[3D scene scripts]
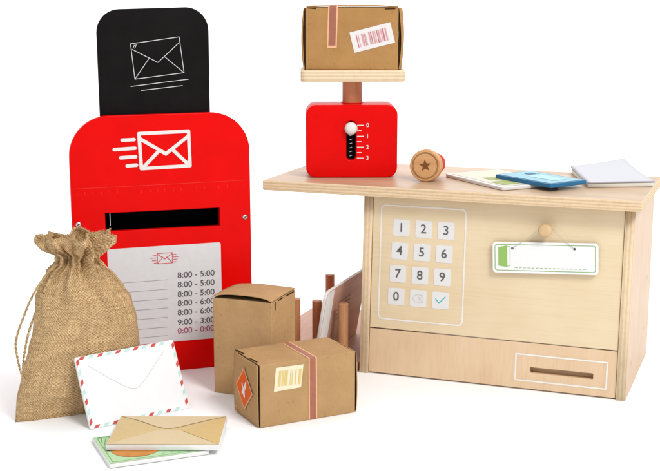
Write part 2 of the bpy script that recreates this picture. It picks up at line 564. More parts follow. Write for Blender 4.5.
def build_sign():
    c = (.2413, .1720)
    base = cw(c[0], .002 + c[1] * math.sin(LEAN), .153)
    s = thing('hanging_sign', 'blank white name sign with green door picture hanging from the peg by a string', 'sign', base, CYAW)
    off = T3(-c[0], -(.002 + c[1] * math.sin(LEAN)), -.153)
    fr = off @ front((0, .002, 0), LEAN)
    loc = fr @ T3(c[0], c[1], .0062) @ Matrix.Rotation(math.radians(2.9), 4, 'Z')
    w, h = .1325, .0395
    hole = lambda x, y: [(x + .0009 * math.cos(2 * PI * k / 12), y + .0009 * math.sin(2 * PI * k / 12)) for k in range(12)]
    board = obj('board', put(plate(rrect(w, h, .0045), .003, (), .0005), loc), 'sign', s)
    obj('border_line', put(ring(w - .006, h - .006, .003, .0008, 0, 0, .0002), loc), 'green_line', board)
    x0 = -.0585
    door = poly_bm([[(x0, -.0105), (x0 + .0113, -.0122), (x0 + .0113, .0152), (x0, .0128)]], .0003)
    obj('door_print', put(door, loc), 'green_ink', board)
    obj('door_frame_print', put(strokes([[(x0 + .0113, .0138), (x0 + .0150, .0138), (x0 + .0150, -.0105), (x0 + .0113, -.0112)]], .0005, .0003), loc), 'green_line', board)
    dash = []
    for k in range(17):
        xx = -.0375 + k * .00535
        dash.append([(xx, -.0128), (xx + .0030, -.0128)])
    obj('dashed_line', put(strokes(dash, .0006, .0003), loc), 'green_line', board)
    for x in (-.0405, .0372):
        obj('eyelet', put(lathe([(0, .0004), (.0013, .0006), (.0016, .0002)], 14), loc @ T3(x, .0118 if x < 0 else .0122, 0)), 'metal_dark', s)
    ends = [loc @ Vector((-.0405, .0118, .0008)), loc @ Vector((.0372, .0122, .0008))]
    pc = fr @ Vector((.2415, .2073, .0075))
    R_ = .0067
    arc = []
    for k in range(9):
        a = math.radians(148 - 116 * k / 8)
        arc.append(pc + R_ * Vector((math.cos(a), math.sin(a) * math.sin(LEAN), math.sin(a) * math.cos(LEAN))))
    obj('string', tube([ends[0], ends[0].lerp(arc[0], .5) + Vector((0, 0, -.001))] + arc + [arc[-1].lerp(ends[1], .5) + Vector((0, 0, -.001)), ends[1]], .00032, 6), 'string', s)
build_sign()

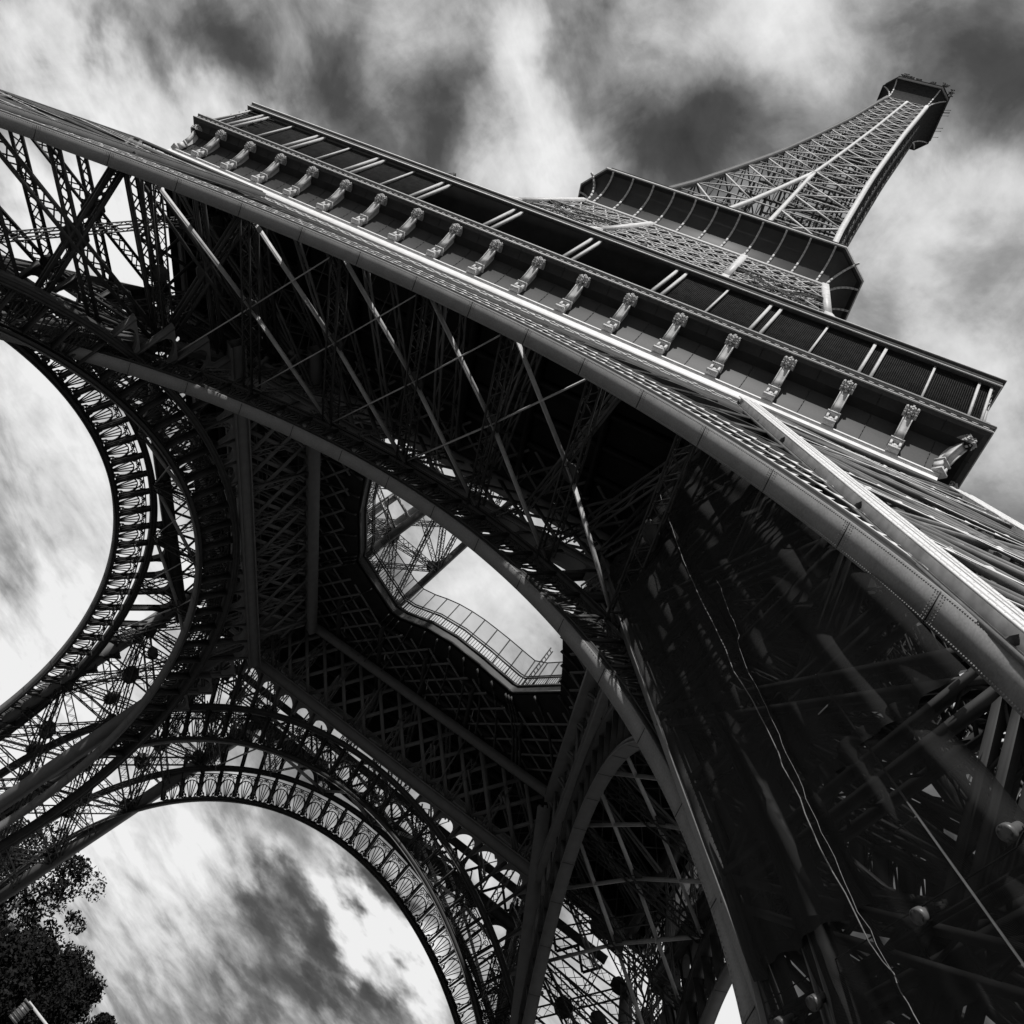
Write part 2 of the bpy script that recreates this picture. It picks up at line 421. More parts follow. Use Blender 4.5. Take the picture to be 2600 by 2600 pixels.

#### GIVEN TASK:
Set the entries down again exactly. Do not include the images.

#### TASK SOLUTION:
Write part 2 of the bpy script that recreates this picture. It picks up at line 564. More parts follow. Write for Blender 4.5.
def build_sign():
    c = (.2413, .1720)
    base = cw(c[0], .002 + c[1] * math.sin(LEAN), .153)
    s = thing('hanging_sign', 'blank white name sign with green door picture hanging from the peg by a string', 'sign', base, CYAW)
    off = T3(-c[0], -(.002 + c[1] * math.sin(LEAN)), -.153)
    fr = off @ front((0, .002, 0), LEAN)
    loc = fr @ T3(c[0], c[1], .0062) @ Matrix.Rotation(math.radians(2.9), 4, 'Z')
    w, h = .1325, .0395
    hole = lambda x, y: [(x + .0009 * math.cos(2 * PI * k / 12), y + .0009 * math.sin(2 * PI * k / 12)) for k in range(12)]
    board = obj('board', put(plate(rrect(w, h, .0045), .003, (), .0005), loc), 'sign', s)
    obj('border_line', put(ring(w - .006, h - .006, .003, .0008, 0, 0, .0002), loc), 'green_line', board)
    x0 = -.0585
    door = poly_bm([[(x0, -.0105), (x0 + .0113, -.0122), (x0 + .0113, .0152), (x0, .0128)]], .0003)
    obj('door_print', put(door, loc), 'green_ink', board)
    obj('door_frame_print', put(strokes([[(x0 + .0113, .0138), (x0 + .0150, .0138), (x0 + .0150, -.0105), (x0 + .0113, -.0112)]], .0005, .0003), loc), 'green_line', board)
    dash = []
    for k in range(17):
        xx = -.0375 + k * .00535
        dash.append([(xx, -.0128), (xx + .0030, -.0128)])
    obj('dashed_line', put(strokes(dash, .0006, .0003), loc), 'green_line', board)
    for x in (-.0405, .0372):
        obj('eyelet', put(lathe([(0, .0004), (.0013, .0006), (.0016, .0002)], 14), loc @ T3(x, .0118 if x < 0 else .0122, 0)), 'metal_dark', s)
    ends = [loc @ Vector((-.0405, .0118, .0008)), loc @ Vector((.0372, .0122, .0008))]
    pc = fr @ Vector((.2415, .2073, .0075))
    R_ = .0067
    arc = []
    for k in range(9):
        a = math.radians(148 - 116 * k / 8)
        arc.append(pc + R_ * Vector((math.cos(a), math.sin(a) * math.sin(LEAN), math.sin(a) * math.cos(LEAN))))
    obj('string', tube([ends[0], ends[0].lerp(arc[0], .5) + Vector((0, 0, -.001))] + arc + [arc[-1].lerp(ends[1], .5) + Vector((0, 0, -.001)), ends[1]], .00032, 6), 'string', s)
build_sign()

Write part 2 of the bpy script that recreates this picture. It picks up at line 421. More parts follow. Use Blender 4.5. Take the picture to be 2600 by 2600 pixels.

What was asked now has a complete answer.